**Stored data**

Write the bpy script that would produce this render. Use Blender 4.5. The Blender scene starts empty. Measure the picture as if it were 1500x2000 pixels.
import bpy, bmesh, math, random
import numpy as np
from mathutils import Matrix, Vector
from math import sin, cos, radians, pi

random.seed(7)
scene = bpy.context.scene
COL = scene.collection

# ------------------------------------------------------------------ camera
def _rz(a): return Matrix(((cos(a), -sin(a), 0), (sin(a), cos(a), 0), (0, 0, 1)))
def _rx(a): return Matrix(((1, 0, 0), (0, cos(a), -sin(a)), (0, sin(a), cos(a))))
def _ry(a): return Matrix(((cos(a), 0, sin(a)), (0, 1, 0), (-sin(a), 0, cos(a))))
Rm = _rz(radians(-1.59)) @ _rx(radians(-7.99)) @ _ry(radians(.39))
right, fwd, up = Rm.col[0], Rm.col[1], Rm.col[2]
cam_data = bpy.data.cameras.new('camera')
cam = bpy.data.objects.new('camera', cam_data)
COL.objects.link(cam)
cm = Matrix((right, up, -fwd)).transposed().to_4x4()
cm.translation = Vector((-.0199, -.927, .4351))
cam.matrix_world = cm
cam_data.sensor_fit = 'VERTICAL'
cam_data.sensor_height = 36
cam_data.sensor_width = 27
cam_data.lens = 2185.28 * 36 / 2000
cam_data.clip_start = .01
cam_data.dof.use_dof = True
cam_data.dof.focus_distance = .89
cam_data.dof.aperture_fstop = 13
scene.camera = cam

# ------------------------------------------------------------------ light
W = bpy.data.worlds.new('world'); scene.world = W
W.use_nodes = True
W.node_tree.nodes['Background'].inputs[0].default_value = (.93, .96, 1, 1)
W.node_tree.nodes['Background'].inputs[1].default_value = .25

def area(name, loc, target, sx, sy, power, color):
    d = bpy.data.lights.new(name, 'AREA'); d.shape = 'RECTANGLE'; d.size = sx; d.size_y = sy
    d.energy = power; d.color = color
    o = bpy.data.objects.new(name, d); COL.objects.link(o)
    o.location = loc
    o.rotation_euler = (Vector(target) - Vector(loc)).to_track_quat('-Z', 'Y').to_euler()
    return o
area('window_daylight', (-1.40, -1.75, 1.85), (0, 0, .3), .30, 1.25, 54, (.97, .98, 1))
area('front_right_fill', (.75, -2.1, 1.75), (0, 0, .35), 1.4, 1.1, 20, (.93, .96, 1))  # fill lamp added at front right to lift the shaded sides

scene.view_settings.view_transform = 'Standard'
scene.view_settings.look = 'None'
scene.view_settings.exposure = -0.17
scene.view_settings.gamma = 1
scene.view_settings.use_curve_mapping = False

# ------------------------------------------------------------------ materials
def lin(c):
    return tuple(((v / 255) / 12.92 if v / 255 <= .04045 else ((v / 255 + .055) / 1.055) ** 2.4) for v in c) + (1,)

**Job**
Restate the data above word for word.

**Task solution**
Write the bpy script that would produce this render. Use Blender 4.5. The Blender scene starts empty. Measure the picture as if it were 1500x2000 pixels.
import bpy, bmesh, math, random
import numpy as np
from mathutils import Matrix, Vector
from math import sin, cos, radians, pi

random.seed(7)
scene = bpy.context.scene
COL = scene.collection

# ------------------------------------------------------------------ camera
def _rz(a): return Matrix(((cos(a), -sin(a), 0), (sin(a), cos(a), 0), (0, 0, 1)))
def _rx(a): return Matrix(((1, 0, 0), (0, cos(a), -sin(a)), (0, sin(a), cos(a))))
def _ry(a): return Matrix(((cos(a), 0, sin(a)), (0, 1, 0), (-sin(a), 0, cos(a))))
Rm = _rz(radians(-1.59)) @ _rx(radians(-7.99)) @ _ry(radians(.39))
right, fwd, up = Rm.col[0], Rm.col[1], Rm.col[2]
cam_data = bpy.data.cameras.new('camera')
cam = bpy.data.objects.new('camera', cam_data)
COL.objects.link(cam)
cm = Matrix((right, up, -fwd)).transposed().to_4x4()
cm.translation = Vector((-.0199, -.927, .4351))
cam.matrix_world = cm
cam_data.sensor_fit = 'VERTICAL'
cam_data.sensor_height = 36
cam_data.sensor_width = 27
cam_data.lens = 2185.28 * 36 / 2000
cam_data.clip_start = .01
cam_data.dof.use_dof = True
cam_data.dof.focus_distance = .89
cam_data.dof.aperture_fstop = 13
scene.camera = cam

# ------------------------------------------------------------------ light
W = bpy.data.worlds.new('world'); scene.world = W
W.use_nodes = True
W.node_tree.nodes['Background'].inputs[0].default_value = (.93, .96, 1, 1)
W.node_tree.nodes['Background'].inputs[1].default_value = .25

def area(name, loc, target, sx, sy, power, color):
    d = bpy.data.lights.new(name, 'AREA'); d.shape = 'RECTANGLE'; d.size = sx; d.size_y = sy
    d.energy = power; d.color = color
    o = bpy.data.objects.new(name, d); COL.objects.link(o)
    o.location = loc
    o.rotation_euler = (Vector(target) - Vector(loc)).to_track_quat('-Z', 'Y').to_euler()
    return o
area('window_daylight', (-1.40, -1.75, 1.85), (0, 0, .3), .30, 1.25, 54, (.97, .98, 1))
area('front_right_fill', (.75, -2.1, 1.75), (0, 0, .35), 1.4, 1.1, 20, (.93, .96, 1))  # fill lamp added at front right to lift the shaded sides

scene.view_settings.view_transform = 'Standard'
scene.view_settings.look = 'None'
scene.view_settings.exposure = -0.17
scene.view_settings.gamma = 1
scene.view_settings.use_curve_mapping = False

# ------------------------------------------------------------------ materials
def lin(c):
    return tuple(((v / 255) / 12.92 if v / 255 <= .04045 else ((v / 255 + .055) / 1.055) ** 2.4) for v in c) + (1,)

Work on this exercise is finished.